# EXERCISE GOAL
Find each line with the string "objects" and report it.

++++++++++

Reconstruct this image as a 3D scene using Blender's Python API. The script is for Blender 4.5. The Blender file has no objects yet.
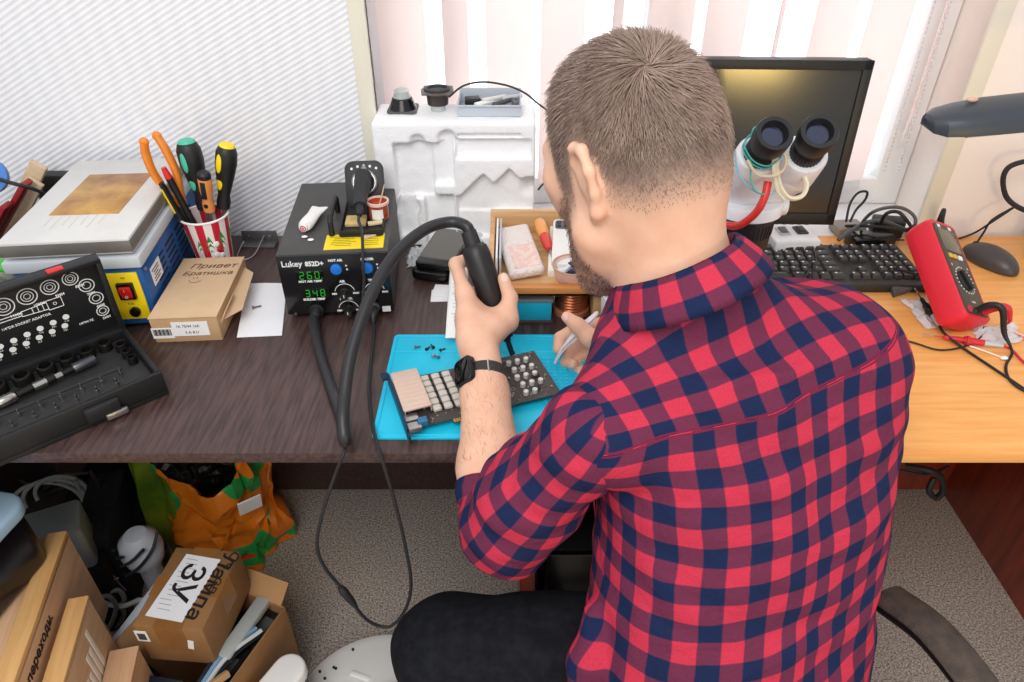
import bpy, bmesh, math, random
import numpy as np
from mathutils import Vector, Matrix, noise
C = bpy.context.scene.collection
R = math.radians
PI = math.pi
random.seed(7)
SC = bpy.context.scene
# ------------------------------------------------------------------ camera
CAMZ, PITCH, F = 1.44, R(36.0), 717.0
cp, sp = math.cos(PITCH), math.sin(PITCH)
cam_d = bpy.data.cameras.new('camera'); cam = bpy.data.objects.new('camera', cam_d); C.objects.link(cam)
cam.location = (0, 0, CAMZ); cam.rotation_euler = (R(90) - PITCH, 0, 0)
cam_d.sensor_width = 36; cam_d.lens = F / 1024 * 36; cam_d.clip_start = 0.02
SC.camera = cam

def Pz(px, py, z):
    "point of the photograph at height z"
    a = (px - 512) / F; b = (341 - py) / F
    d = Vector((a, cp + b * sp, -sp + b * cp))
    return Vector((0, 0, CAMZ)) + d * ((z - CAMZ) / d.z)
def Py(px, py, Y):
    a = (px - 512) / F; b = (341 - py) / F
    d = Vector((a, cp + b * sp, -sp + b * cp))
    return Vector((0, 0, CAMZ)) + d * (Y / d.y)

# ------------------------------------------------------------------ materials
def lin(c):
    return tuple(((v / 255) / 12.92 if v / 255 <= 0.04045 else ((v / 255 + 0.055) / 1.055) ** 2.4) for v in c)
def mat(name, rgb, rough=0.5, metal=0.0, spec=0.5, noise_amt=0.0, noise_scale=40.0, bump=0.0, bump_scale=80.0,
        rgb2=None, stretch=None, alpha=1.0, trans=0.0, emit=None, emit_s=0.0, coat=0.0, sss=0.0, wave=None):
    m = bpy.data.materials.new(name); m.use_nodes = True
    nt = m.node_tree; b = nt.nodes['Principled BSDF']
    base = lin(rgb) + (1,)
    b.inputs['Base Color'].default_value = base
    b.inputs['Roughness'].default_value = rough
    b.inputs['Metallic'].default_value = metal
    b.inputs['Specular IOR Level'].default_value = spec
    b.inputs['Alpha'].default_value = alpha
    b.inputs['Transmission Weight'].default_value = trans
    b.inputs['Coat Weight'].default_value = coat
    if sss:
        b.inputs['Subsurface Weight'].default_value = sss
        b.inputs['Subsurface Radius'].default_value = (0.010, 0.004, 0.002)
        b.inputs['Subsurface Scale'].default_value = 0.5
    if emit:
        b.inputs['Emission Color'].default_value = lin(emit) + (1,)
        b.inputs['Emission Strength'].default_value = emit_s
    vec = None
    if noise_amt or bump or rgb2:
        tc = nt.nodes.new('ShaderNodeTexCoord'); vec = tc.outputs['Object']
        if stretch:
            mp = nt.nodes.new('ShaderNodeMapping'); mp.inputs['Scale'].default_value = stretch
            nt.links.new(vec, mp.inputs['Vector']); vec = mp.outputs['Vector']
    if noise_amt or rgb2:
        n = nt.nodes.new('ShaderNodeTexNoise'); n.inputs['Scale'].default_value = noise_scale
        n.inputs['Detail'].default_value = 4; n.inputs['Roughness'].default_value = 0.6
        nt.links.new(vec, n.inputs['Vector'])
        mx = nt.nodes.new('ShaderNodeMix'); mx.data_type = 'RGBA'
        rp = nt.nodes.new('ShaderNodeMapRange'); rp.inputs[1].default_value = 0.35; rp.inputs[2].default_value = 0.65
        nt.links.new(n.outputs['Fac'], rp.inputs[0])
        nt.links.new(rp.outputs[0], mx.inputs[0])
        c2 = lin(rgb2) + (1,) if rgb2 else tuple(max(0, v * (1 - noise_amt)) for v in base[:3]) + (1,)
        mx.inputs[6].default_value = base; mx.inputs[7].default_value = c2
        nt.links.new(mx.outputs[2], b.inputs['Base Color'])
    if bump:
        n2 = nt.nodes.new('ShaderNodeTexNoise'); n2.inputs['Scale'].default_value = bump_scale; n2.inputs['Detail'].default_value = 3
        nt.links.new(vec, n2.inputs['Vector'])
        bp = nt.nodes.new('ShaderNodeBump'); bp.inputs['Strength'].default_value = bump; bp.inputs['Distance'].default_value = 0.004
        nt.links.new(n2.outputs['Fac'], bp.inputs['Height'])
        nt.links.new(bp.outputs['Normal'], b.inputs['Normal'])
    return m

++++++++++

# COMPLETE ANSWER
Reconstruct this image as a 3D scene using Blender's Python API. The script is for Blender 4.5. The Blender file has no objects yet.
cam_d = bpy.data.cameras.new('camera'); cam = bpy.data.objects.new('camera', cam_d); C.objects.link(cam)